Provided records ::
+++

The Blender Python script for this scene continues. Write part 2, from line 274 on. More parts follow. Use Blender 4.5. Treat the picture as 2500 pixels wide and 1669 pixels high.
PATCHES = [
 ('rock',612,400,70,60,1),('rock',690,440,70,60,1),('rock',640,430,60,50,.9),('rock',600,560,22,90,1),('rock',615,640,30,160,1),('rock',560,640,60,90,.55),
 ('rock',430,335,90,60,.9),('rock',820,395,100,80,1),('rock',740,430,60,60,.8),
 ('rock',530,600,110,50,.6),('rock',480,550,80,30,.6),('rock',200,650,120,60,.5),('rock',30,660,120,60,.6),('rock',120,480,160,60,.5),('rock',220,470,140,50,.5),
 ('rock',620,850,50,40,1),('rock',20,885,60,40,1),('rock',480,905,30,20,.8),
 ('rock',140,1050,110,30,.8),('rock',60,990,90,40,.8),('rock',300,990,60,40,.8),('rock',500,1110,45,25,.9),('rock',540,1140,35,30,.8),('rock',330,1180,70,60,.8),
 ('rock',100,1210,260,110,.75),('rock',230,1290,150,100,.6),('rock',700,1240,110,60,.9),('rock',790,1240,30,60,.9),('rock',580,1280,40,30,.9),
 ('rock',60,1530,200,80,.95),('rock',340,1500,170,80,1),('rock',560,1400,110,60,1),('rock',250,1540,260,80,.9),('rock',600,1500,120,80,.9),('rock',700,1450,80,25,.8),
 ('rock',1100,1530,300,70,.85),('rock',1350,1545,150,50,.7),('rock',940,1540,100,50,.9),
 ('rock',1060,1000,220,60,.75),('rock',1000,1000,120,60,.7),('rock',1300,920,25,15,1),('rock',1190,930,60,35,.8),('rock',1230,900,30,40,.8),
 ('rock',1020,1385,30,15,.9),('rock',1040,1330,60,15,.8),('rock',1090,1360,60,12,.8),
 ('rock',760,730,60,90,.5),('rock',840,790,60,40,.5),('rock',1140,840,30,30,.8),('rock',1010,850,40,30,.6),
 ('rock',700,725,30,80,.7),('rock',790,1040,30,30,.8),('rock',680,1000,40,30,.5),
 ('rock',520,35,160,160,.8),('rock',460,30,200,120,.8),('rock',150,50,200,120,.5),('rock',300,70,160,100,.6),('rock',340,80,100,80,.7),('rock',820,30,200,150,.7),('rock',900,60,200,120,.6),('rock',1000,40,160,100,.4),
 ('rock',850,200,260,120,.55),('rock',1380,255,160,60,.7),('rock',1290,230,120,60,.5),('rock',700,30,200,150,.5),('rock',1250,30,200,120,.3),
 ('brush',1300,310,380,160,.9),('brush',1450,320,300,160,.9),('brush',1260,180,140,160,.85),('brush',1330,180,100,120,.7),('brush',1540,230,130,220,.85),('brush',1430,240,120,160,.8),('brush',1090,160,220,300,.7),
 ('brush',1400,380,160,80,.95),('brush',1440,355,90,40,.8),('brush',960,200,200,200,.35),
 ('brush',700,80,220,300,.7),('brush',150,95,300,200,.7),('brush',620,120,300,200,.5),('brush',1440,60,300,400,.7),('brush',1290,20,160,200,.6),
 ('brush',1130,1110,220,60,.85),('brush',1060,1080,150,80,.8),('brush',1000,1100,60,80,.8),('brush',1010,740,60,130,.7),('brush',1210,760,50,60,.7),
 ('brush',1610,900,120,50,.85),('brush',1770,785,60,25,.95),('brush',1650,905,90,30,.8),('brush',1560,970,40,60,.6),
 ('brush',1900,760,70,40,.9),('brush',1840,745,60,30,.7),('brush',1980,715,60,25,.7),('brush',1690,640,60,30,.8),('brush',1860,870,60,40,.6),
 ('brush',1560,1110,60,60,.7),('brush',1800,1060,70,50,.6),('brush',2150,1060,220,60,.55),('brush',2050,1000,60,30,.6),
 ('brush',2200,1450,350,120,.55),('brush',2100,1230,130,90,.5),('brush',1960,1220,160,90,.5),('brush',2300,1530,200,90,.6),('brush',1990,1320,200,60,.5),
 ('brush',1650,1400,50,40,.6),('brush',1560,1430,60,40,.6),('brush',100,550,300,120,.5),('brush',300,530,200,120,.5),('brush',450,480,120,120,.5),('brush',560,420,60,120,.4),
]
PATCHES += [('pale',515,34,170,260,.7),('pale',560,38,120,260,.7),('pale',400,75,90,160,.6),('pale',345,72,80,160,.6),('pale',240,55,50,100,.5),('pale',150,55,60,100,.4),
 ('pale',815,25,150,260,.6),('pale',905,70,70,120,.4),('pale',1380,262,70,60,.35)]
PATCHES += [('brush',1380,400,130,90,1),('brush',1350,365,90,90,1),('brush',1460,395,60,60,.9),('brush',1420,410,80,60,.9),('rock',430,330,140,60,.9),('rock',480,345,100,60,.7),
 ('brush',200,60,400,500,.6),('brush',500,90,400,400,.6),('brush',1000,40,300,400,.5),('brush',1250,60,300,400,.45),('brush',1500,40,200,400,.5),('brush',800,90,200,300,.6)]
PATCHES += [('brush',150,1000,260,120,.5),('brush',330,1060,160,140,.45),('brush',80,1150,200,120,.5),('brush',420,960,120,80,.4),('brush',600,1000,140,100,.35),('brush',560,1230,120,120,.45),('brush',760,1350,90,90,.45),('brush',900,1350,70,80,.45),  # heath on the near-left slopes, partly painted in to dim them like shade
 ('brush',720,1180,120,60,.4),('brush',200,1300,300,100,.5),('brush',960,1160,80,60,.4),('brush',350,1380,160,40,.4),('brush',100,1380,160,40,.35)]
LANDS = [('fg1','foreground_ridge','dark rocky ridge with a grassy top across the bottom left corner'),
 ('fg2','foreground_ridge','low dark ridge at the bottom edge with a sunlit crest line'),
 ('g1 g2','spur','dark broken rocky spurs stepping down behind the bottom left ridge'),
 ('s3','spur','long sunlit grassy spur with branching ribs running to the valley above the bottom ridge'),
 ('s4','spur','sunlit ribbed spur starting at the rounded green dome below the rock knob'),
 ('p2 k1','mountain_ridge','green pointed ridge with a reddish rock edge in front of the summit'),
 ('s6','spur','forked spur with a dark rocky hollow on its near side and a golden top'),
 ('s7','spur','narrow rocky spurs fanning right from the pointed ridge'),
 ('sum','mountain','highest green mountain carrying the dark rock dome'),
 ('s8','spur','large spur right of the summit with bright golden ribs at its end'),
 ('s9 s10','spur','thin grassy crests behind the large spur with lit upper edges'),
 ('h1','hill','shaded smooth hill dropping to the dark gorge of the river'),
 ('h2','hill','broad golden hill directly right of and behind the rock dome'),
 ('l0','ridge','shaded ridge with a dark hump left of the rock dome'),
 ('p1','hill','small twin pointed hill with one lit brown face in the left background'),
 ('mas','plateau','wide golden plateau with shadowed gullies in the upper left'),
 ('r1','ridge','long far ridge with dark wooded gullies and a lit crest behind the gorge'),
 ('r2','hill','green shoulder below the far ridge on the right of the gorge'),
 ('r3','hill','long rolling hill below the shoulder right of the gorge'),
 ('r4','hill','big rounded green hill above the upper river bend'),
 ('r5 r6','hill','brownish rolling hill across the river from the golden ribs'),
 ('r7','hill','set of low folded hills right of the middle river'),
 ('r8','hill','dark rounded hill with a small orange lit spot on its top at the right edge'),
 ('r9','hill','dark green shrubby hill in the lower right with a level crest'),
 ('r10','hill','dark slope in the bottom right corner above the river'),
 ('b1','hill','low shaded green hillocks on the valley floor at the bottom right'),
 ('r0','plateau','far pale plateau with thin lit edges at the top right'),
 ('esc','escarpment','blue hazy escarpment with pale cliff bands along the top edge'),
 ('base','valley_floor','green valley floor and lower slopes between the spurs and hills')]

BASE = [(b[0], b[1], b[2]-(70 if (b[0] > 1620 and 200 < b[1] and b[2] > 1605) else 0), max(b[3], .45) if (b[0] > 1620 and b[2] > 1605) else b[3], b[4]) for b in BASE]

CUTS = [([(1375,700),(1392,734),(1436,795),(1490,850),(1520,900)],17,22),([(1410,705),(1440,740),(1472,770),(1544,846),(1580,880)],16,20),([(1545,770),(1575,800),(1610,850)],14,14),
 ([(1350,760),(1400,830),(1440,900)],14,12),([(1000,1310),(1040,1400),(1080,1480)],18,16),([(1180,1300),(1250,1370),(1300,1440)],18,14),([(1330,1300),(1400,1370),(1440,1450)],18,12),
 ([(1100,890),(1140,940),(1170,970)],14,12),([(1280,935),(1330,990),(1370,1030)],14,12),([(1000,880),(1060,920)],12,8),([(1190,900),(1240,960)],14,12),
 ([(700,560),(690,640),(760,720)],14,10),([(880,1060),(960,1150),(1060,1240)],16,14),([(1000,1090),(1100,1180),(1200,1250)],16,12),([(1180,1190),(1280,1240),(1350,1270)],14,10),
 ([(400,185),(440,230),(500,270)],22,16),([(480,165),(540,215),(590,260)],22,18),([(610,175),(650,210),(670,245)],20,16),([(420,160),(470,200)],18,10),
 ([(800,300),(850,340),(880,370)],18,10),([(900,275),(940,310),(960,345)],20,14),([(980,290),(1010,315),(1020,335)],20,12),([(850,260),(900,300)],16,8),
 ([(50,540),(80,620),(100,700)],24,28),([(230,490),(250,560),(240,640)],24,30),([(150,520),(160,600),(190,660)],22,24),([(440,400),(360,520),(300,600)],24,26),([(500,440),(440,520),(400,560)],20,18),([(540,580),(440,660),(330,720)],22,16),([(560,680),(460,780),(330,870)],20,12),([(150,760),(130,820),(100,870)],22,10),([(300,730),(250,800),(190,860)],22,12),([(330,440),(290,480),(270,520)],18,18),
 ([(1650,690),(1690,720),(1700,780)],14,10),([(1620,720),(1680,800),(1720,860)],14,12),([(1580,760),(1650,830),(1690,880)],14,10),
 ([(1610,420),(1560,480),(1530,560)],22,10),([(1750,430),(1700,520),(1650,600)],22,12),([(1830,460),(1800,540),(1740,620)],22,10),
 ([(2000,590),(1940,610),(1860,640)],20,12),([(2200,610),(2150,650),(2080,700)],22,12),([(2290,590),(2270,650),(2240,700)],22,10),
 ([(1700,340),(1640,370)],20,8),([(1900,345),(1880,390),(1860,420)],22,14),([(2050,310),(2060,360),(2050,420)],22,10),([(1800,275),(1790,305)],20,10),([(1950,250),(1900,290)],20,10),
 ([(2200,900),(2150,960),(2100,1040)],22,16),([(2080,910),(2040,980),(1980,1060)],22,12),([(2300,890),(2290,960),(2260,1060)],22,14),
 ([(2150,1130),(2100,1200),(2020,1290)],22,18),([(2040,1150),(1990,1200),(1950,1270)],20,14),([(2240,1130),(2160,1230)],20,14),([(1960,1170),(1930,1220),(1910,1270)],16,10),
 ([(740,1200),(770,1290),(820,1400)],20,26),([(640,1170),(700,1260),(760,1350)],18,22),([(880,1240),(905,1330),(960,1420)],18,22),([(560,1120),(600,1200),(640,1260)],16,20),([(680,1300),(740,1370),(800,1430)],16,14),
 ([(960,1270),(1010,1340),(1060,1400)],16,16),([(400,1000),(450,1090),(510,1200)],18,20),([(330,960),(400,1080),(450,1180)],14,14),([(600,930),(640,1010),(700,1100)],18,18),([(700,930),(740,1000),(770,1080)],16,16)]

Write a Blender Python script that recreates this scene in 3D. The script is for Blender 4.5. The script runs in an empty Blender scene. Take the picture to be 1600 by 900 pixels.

+++

Instructions to follow :: Show, from the listing above, each line that contains the word "wide".

Expected answer ::
The Blender Python script for this scene continues. Write part 2, from line 274 on. More parts follow. Use Blender 4.5. Treat the picture as 2500 pixels wide and 1669 pixels high.
 ('mas','plateau','wide golden plateau with shadowed gullies in the upper left'),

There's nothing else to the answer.